>> start Records shown
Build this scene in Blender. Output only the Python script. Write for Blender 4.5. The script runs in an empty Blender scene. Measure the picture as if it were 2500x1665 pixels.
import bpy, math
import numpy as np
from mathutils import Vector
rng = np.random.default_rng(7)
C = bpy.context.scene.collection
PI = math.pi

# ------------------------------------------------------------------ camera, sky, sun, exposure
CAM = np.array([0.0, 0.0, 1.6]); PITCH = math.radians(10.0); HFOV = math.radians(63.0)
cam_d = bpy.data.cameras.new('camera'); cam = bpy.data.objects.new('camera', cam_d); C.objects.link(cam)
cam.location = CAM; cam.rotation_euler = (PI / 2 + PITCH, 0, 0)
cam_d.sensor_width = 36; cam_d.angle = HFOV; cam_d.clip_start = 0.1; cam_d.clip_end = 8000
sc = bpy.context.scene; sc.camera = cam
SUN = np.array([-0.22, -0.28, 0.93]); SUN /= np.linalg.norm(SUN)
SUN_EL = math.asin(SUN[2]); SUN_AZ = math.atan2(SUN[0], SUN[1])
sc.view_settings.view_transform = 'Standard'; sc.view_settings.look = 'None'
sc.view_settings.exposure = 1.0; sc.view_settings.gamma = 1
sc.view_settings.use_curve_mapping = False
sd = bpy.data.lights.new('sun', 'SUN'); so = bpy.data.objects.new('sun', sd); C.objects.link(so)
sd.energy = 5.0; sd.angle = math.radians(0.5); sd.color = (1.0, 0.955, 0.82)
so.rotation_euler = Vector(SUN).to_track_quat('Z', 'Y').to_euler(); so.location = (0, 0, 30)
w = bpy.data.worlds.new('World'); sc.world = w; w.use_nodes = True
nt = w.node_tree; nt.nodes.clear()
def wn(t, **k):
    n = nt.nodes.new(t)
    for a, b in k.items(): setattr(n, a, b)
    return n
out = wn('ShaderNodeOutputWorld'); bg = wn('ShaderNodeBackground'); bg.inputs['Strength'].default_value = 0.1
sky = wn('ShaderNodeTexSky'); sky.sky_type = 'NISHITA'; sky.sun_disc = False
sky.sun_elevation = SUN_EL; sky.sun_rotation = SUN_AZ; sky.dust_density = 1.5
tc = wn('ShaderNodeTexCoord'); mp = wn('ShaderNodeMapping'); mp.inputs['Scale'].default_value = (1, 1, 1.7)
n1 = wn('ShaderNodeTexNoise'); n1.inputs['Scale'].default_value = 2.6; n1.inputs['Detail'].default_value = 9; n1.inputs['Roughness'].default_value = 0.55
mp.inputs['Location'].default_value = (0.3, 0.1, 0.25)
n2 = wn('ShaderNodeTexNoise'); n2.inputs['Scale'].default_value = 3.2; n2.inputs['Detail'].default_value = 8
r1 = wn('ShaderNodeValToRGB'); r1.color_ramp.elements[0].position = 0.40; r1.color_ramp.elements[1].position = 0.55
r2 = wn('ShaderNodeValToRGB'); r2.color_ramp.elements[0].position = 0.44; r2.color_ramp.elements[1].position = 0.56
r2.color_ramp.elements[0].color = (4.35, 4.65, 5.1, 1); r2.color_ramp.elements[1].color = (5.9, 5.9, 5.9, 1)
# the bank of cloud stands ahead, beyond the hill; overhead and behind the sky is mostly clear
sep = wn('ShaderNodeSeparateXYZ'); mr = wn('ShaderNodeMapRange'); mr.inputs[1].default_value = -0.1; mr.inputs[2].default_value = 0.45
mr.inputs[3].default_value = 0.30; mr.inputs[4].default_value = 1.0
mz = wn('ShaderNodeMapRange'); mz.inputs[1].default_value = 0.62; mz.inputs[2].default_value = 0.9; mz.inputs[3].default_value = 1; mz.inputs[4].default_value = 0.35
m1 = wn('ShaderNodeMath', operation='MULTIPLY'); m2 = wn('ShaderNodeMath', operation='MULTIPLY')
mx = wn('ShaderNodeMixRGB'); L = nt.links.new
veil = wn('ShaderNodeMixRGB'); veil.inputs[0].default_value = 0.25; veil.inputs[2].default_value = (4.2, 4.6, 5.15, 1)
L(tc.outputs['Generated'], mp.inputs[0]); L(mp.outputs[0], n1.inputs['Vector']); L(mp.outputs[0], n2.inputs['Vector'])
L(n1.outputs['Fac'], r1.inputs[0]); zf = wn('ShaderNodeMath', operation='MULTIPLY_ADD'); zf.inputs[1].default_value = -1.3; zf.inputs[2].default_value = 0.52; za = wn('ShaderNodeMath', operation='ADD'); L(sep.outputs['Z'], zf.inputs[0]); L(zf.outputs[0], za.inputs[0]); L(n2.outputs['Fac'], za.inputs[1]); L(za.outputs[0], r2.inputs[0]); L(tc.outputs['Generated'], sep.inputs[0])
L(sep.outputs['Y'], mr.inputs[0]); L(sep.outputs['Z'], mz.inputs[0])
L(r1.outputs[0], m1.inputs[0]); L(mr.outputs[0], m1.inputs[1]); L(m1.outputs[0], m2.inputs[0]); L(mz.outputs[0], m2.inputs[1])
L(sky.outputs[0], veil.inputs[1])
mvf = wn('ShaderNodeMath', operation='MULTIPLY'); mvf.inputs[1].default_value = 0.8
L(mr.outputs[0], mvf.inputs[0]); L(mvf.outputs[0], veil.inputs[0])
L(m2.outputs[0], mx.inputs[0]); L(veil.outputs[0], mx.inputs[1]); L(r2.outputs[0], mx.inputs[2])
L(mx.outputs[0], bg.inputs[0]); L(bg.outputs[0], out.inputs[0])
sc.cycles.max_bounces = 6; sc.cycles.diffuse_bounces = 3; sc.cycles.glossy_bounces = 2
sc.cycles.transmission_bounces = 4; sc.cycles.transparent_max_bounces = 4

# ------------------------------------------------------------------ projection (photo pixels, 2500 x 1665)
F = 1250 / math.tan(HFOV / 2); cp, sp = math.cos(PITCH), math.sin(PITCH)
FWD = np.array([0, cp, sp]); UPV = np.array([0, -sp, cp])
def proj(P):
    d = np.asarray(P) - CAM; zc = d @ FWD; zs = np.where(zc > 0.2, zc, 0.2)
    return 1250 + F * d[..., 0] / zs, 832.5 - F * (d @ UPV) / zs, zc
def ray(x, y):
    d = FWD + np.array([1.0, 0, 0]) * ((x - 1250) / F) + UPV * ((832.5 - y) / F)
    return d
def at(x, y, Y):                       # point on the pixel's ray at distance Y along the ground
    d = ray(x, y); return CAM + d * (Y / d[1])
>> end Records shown
>> start Records shown
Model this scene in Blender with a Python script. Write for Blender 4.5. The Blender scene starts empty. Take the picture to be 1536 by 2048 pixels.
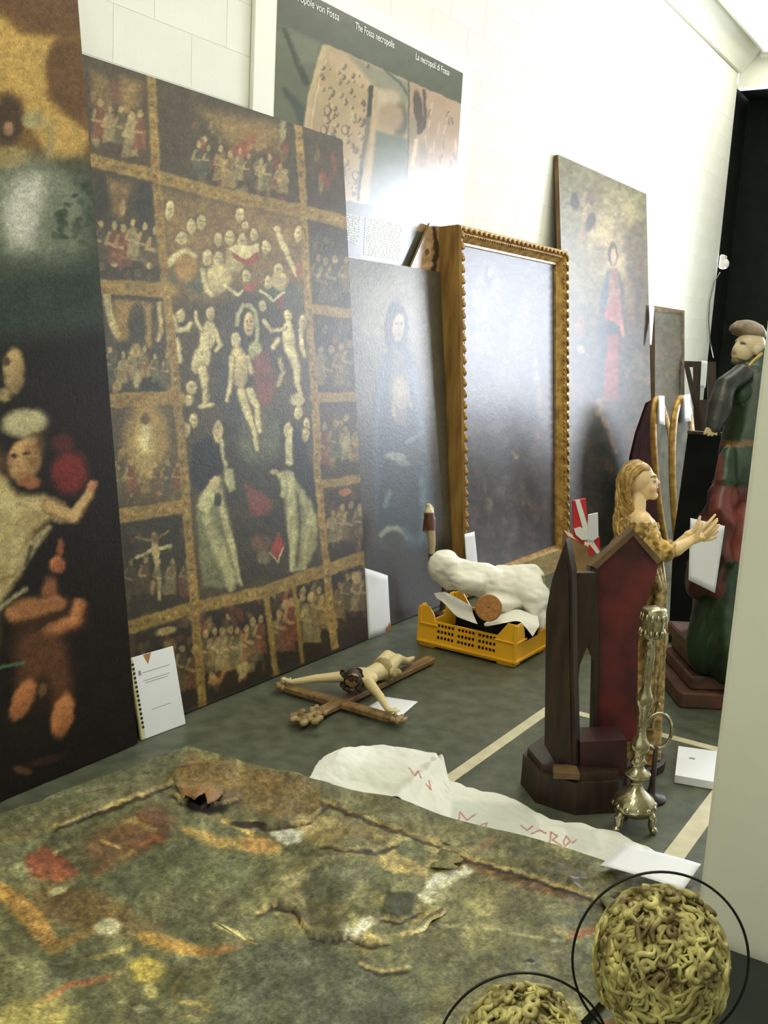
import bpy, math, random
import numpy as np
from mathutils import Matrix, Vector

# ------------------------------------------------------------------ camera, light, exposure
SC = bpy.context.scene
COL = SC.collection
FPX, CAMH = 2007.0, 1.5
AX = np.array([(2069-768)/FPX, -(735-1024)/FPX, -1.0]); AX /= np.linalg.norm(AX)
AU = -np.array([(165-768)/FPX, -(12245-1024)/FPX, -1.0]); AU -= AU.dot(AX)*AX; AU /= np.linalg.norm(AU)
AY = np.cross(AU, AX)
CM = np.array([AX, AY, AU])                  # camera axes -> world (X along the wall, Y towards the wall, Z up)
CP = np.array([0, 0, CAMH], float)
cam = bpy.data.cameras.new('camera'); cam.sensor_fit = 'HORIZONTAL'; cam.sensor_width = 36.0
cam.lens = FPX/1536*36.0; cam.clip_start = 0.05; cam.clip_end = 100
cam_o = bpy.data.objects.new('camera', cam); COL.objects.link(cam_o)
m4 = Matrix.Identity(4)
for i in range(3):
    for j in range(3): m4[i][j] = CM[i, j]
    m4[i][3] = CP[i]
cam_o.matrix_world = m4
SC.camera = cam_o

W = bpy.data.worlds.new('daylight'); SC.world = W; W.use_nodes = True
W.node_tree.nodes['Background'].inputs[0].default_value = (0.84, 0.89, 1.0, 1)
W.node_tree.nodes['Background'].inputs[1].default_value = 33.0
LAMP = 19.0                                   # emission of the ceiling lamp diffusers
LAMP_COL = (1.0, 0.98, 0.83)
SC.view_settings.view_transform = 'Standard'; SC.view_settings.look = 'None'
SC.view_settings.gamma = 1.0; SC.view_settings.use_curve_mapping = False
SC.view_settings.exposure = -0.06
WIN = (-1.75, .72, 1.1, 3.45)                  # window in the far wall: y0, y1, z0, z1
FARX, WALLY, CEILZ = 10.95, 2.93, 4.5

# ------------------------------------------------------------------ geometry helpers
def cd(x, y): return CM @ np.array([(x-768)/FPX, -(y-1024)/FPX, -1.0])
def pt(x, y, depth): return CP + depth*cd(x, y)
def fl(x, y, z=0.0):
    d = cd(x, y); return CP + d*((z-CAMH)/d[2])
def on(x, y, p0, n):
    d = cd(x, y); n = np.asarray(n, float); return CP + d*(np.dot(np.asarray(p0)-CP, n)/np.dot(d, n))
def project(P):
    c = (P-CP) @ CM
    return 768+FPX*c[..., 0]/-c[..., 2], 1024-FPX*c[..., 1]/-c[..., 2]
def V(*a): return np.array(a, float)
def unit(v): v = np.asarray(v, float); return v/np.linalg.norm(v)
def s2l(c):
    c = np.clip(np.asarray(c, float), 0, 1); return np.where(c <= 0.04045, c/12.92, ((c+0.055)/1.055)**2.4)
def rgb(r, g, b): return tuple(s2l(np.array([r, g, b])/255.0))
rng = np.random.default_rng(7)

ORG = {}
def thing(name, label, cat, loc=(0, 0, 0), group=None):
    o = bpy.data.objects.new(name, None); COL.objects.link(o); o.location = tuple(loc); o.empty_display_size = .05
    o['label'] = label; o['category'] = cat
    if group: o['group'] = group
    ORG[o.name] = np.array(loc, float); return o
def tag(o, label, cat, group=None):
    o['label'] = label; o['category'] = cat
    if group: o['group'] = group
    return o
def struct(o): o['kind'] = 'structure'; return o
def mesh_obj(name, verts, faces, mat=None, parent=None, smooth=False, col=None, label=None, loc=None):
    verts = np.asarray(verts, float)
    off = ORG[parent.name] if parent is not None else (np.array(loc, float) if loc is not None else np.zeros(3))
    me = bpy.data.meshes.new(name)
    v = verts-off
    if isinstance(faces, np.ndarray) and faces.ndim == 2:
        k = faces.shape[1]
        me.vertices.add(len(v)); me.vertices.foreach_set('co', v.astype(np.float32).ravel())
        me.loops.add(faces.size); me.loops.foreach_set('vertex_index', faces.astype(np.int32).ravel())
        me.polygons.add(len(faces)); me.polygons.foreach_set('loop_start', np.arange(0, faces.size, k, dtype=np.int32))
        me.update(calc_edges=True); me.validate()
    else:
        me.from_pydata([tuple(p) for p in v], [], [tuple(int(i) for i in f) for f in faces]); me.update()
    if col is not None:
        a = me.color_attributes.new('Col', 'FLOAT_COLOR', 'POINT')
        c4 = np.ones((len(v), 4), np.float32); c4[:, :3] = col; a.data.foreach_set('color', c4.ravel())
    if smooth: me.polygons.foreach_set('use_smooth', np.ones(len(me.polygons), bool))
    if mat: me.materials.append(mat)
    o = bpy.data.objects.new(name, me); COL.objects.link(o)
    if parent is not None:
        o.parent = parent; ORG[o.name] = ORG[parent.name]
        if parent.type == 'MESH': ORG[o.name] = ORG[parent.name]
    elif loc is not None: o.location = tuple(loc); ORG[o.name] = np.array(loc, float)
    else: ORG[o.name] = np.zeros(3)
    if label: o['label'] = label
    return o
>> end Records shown
Extract from the records above the lines from the one containing "Build this scene" to the one containing "PI = math.pi", both lines included, exactly as they appear and with nothing else.

Build this scene in Blender. Output only the Python script. Write for Blender 4.5. The script runs in an empty Blender scene. Measure the picture as if it were 2500x1665 pixels.
import bpy, math
import numpy as np
from mathutils import Vector
rng = np.random.default_rng(7)
C = bpy.context.scene.collection
PI = math.pi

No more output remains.